What challenges lie in the year ahead for school librarians? What are some of the big issues facing your membership?
One of the interesting issues that has come up recently is a concerted and organized effort to censor our subscription databases—particularly those provided by the state libraries. We’ve seen a similar approach in multiple localities, where someone raises concerns about content, and it’s typically imagery, that is accessed through these subscription databases. And we see that as a kind of organized attempt at censorship. That’s an interesting challenge to be prepared for, through using our strategies for dealing with challenges to material.
A related challenge, of course, is our continuing need for citizens to be media-literate, to be able to critically evaluate information in all kinds of forms. Whether it’s coming across on Facebook, Instagram, Twitter, or more traditional news outlets, we really need for all of our citizens to be prepared to evaluate media messages.
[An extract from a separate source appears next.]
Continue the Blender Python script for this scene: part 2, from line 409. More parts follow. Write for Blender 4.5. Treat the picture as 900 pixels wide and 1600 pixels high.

And related to that is our continuing need for a strong press in the face of some kinds of public attacks on the press.
These are issues that we all need to be concerned with and school librarians can certainly be at the forefront of addressing that in terms of helping our young adults become media savvy as they consume messages in all of the different venues where they encounter them.
What are your plans for being an advocate for school librarians?
I think the most important thing is to show the kinds of differences we make for learners, particularly in helping learners be good citizens as that relates to being savvy consumers of media messages.
Secondly, we need to emphasize our role in providing equitable access to resources that prepare all learners for a positive life, the work that we do with children who come to us from poverty, or with children who come to us from families who speak English as a second language. All of the work that we do to help kids be successful is a big part of our story about how we help our country be strong. And I think that’s the bottom line for us, that school librarians are one of the first groups of people that educate children about citizenship in general. That’s a really important story that we need to tell everywhere we can.
What are you most looking forward to at ALA Annual this year?
It’s kind of hard to pick the most exciting thing, but it’s looking like a great conference for school librarians this year. I think it’s going to be so fun to work with the AASL board as we flesh out our strategic plan. We’ve been working on that this year and we’ve got some goals in mind, and we will be bringing those goals to the board for approval and to flesh out some strategic actions.
I’m looking forward to the 50th-anniversary celebration of the Coretta Scott King Award. There will be authors there, and I’m just all aflutter about getting to do that.
We have a new format for our awards ceremony this year, and we’re doing that as more of a social event in the late afternoon/early evening. We think that will be a fun way for our members and other librarians to interact with our award winners. Matt de la Peña is presenting the AASL President’s Program, so we’re all terribly excited about that.
What’s the most valuable thing you’ve learned as president-elect, and how will that serve you well as you begin your own term as president?
The need to be flexible in a volunteer membership organization is probably the biggest takeaway for me this year. We all come to associations for different reasons. Associations exist to enrich the lives of our members and to solve common problems. But everybody has a different value perspective on different issues, and what’s really interesting to me is how when you engage with all those different perspectives, that makes for stronger decisions. So I’m looking forward to having an open mind and being flexible about approaches to different kinds of things as they come up—I know I can’t plan for what’s going to happen. I think the big question to ask is, Who knows the most about this and is that person in the room, and how do we get that information on the table so we can have everything we need in hand to make the best decision possible for our members?